Each line containing the word "slopetree" should be found and copied.

• MATERIAL PROVIDED:
◇ ◇ ◇ ◇ ◇

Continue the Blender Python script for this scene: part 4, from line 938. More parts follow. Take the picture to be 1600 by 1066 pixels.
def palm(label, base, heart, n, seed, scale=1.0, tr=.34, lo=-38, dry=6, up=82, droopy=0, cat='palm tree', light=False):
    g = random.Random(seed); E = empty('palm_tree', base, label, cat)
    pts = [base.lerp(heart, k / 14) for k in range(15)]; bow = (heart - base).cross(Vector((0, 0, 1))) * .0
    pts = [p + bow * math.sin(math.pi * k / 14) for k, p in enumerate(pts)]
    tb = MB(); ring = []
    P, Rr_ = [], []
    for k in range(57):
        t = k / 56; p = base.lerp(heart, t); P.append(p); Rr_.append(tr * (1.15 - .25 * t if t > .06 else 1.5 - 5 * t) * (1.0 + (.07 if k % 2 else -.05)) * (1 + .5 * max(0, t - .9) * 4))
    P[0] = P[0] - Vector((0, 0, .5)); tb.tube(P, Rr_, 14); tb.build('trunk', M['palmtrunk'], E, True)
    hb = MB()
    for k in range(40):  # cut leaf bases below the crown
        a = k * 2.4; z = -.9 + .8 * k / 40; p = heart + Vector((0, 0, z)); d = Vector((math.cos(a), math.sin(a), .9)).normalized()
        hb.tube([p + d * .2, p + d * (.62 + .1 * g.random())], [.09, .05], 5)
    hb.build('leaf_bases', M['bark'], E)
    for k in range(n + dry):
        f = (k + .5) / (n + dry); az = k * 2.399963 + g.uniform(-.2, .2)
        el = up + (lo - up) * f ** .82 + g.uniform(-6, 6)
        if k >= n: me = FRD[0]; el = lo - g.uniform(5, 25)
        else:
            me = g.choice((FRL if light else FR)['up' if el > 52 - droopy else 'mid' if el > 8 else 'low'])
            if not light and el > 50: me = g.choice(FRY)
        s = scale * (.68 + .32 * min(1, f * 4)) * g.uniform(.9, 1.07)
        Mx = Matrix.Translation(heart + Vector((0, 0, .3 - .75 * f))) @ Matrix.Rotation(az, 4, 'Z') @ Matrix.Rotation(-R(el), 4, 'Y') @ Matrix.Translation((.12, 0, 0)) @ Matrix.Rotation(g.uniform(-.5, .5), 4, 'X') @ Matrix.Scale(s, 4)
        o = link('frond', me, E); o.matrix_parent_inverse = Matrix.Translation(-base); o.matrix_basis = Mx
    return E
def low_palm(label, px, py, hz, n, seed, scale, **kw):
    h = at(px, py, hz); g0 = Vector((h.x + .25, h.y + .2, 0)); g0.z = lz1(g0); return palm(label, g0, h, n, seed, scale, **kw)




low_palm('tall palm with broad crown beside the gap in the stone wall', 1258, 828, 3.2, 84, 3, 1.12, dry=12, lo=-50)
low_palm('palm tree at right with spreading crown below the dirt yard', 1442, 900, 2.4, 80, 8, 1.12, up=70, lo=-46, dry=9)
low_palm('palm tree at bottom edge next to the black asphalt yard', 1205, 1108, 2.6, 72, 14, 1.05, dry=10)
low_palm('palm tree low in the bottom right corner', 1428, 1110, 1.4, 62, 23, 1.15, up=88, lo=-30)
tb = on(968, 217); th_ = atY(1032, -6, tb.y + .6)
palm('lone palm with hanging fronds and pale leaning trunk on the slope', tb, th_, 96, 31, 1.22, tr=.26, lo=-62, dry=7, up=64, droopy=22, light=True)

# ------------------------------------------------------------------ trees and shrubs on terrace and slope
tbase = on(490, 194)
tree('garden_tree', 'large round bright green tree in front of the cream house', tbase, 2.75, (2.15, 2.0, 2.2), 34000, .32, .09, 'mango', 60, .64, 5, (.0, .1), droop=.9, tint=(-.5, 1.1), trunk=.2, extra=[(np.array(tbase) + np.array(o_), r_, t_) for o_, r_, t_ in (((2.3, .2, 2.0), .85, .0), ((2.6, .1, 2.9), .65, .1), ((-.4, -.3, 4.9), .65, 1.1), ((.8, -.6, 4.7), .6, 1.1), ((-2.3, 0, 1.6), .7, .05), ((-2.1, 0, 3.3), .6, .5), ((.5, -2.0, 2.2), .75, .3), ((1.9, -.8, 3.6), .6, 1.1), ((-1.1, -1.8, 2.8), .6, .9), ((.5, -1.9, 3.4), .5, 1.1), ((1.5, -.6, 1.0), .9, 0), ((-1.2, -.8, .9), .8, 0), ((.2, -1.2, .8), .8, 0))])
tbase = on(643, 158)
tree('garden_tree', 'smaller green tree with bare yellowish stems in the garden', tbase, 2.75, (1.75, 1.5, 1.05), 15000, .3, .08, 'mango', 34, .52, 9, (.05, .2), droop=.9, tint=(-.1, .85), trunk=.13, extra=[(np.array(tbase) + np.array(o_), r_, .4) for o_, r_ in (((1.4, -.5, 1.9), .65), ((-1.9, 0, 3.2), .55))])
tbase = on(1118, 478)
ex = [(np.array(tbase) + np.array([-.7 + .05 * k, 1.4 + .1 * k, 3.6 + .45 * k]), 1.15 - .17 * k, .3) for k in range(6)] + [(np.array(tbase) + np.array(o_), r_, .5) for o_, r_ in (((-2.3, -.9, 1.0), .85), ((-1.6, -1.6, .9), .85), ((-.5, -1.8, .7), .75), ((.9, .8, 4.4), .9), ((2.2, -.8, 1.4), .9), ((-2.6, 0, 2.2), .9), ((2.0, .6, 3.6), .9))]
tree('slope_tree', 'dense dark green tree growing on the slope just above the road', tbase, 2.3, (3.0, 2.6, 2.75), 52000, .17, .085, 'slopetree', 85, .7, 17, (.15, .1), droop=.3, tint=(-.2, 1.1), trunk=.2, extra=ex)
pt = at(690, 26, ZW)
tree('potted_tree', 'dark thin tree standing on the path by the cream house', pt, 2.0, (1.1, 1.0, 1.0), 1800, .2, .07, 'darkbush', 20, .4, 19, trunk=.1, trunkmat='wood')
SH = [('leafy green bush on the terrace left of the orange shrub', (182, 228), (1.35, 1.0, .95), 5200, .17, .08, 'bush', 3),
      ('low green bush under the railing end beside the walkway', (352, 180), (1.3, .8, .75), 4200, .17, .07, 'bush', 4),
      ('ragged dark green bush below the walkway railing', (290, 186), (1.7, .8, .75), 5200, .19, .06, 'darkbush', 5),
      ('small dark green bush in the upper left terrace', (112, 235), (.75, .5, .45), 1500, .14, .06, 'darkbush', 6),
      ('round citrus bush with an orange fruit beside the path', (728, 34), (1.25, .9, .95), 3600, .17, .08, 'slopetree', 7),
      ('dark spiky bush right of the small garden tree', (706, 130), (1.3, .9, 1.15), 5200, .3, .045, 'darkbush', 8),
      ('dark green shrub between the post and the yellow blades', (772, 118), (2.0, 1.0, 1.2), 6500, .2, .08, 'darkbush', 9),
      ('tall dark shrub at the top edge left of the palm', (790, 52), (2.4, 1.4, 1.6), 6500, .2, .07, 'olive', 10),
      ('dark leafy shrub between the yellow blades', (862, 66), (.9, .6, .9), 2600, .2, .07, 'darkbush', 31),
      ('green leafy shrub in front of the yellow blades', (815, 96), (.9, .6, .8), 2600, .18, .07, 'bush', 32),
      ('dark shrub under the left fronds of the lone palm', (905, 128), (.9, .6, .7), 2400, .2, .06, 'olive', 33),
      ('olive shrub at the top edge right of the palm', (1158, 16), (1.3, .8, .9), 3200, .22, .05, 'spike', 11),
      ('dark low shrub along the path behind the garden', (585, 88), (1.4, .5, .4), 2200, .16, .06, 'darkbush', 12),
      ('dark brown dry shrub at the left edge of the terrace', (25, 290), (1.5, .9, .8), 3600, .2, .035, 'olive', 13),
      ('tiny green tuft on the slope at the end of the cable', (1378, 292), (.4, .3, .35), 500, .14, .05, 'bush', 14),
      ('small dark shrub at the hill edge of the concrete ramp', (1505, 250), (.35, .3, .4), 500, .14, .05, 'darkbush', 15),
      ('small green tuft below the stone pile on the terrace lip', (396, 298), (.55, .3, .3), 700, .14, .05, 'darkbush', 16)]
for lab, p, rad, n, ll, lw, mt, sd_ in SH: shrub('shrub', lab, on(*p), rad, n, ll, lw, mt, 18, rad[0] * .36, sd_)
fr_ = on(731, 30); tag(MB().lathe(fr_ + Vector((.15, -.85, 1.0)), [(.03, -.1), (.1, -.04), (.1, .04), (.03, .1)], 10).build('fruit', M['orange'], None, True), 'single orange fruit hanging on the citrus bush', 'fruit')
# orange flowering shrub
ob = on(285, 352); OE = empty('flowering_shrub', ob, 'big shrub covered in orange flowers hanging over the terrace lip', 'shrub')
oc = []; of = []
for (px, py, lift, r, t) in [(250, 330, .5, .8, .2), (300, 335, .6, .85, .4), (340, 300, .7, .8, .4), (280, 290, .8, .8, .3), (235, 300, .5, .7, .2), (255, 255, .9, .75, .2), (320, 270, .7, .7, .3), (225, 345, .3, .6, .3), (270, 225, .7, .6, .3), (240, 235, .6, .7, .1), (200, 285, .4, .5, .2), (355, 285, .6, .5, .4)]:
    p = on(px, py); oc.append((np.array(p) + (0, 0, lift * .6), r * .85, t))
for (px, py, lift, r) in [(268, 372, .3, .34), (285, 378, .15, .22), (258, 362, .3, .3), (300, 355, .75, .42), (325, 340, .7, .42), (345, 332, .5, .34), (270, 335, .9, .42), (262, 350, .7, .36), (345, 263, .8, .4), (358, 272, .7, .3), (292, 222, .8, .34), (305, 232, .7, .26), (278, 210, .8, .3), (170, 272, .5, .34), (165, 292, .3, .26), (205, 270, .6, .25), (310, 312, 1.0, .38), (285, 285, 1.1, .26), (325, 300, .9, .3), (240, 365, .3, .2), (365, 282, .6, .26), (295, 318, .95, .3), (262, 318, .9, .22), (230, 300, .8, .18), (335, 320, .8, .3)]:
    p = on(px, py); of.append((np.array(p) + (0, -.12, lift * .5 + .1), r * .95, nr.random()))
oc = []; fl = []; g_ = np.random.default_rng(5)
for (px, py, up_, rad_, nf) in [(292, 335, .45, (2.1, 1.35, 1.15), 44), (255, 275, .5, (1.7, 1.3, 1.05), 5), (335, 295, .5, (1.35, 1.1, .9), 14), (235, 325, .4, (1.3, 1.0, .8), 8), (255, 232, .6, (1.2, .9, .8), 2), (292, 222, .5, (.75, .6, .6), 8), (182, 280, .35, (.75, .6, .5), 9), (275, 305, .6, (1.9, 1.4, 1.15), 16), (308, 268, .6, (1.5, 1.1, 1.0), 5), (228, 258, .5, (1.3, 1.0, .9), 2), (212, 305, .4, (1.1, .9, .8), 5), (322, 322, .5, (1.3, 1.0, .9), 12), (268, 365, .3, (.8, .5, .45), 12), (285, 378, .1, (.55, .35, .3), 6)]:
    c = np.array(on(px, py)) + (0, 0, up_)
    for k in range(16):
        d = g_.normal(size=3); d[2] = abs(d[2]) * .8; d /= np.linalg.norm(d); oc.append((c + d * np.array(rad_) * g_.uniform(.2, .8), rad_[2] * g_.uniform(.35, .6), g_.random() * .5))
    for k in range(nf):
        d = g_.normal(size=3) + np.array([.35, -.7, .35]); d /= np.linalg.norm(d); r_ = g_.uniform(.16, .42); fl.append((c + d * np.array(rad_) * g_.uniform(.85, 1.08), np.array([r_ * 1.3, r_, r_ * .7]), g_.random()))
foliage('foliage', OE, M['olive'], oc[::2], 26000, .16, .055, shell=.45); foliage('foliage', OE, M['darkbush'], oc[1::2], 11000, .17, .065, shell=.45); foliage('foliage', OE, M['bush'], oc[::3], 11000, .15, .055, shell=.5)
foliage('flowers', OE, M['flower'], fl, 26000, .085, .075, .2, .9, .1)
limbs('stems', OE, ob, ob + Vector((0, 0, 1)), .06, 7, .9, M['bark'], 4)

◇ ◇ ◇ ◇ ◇

• SOLUTION TO THE EXERCISE:
tree('slope_tree', 'dense dark green tree growing on the slope just above the road', tbase, 2.3, (3.0, 2.6, 2.75), 52000, .17, .085, 'slopetree', 85, .7, 17, (.15, .1), droop=.3, tint=(-.2, 1.1), trunk=.2, extra=ex)
      ('round citrus bush with an orange fruit beside the path', (728, 34), (1.25, .9, .95), 3600, .17, .08, 'slopetree', 7),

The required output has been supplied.